Sigh. And I never saw her again. Did she get the Tinkerbell tattoo of her dreams on the street? I'll probably never know. My point is: if a tattoo that you want is important enough to you, then the price is A condition of your choice. Not THE condition. In this day and age, with this economy and these gas prices I certainly understand having a budget. And I may have been able to work with that young lady if she was a little more respectful and wanted to share her budget with me. But to only see dollar signs on something as personal and permanent as a tattoo, especially when there are so many other circumstances to consider asking a tattoo shop about, such as their portfolio, sterilization, experience, etc. Then maybe you don't need a tattoo in the first place.

Just like the person that sent me the one line message that started this rant. I'm sure I'm not the first or last local tattoo artist that they will subject to these two stupid questions, thrown together into one non-capitalized, non-punctuated sentence using text speak (You're sitting in front of an effing keyboard! How hard is it to type the actual word "you" and put an 'a' in front of "and"? Jesus!)

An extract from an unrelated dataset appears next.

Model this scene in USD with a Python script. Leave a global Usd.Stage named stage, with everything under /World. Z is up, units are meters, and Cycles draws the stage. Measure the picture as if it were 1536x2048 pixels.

So, the next time you need to know the price of your tattoo, before you pick up the phone to price hunt down the list in the yellow pages, think about going to visit a shop or two. Go to as many as you think you have to. When you find the one where the artist treats you right, where the shop is safe and sterile, their work is good and he or she is able to draw up a tattoo that is everything you ever hoped it could be, you just might end up spending a little more than you planned. And it will be worth every penny.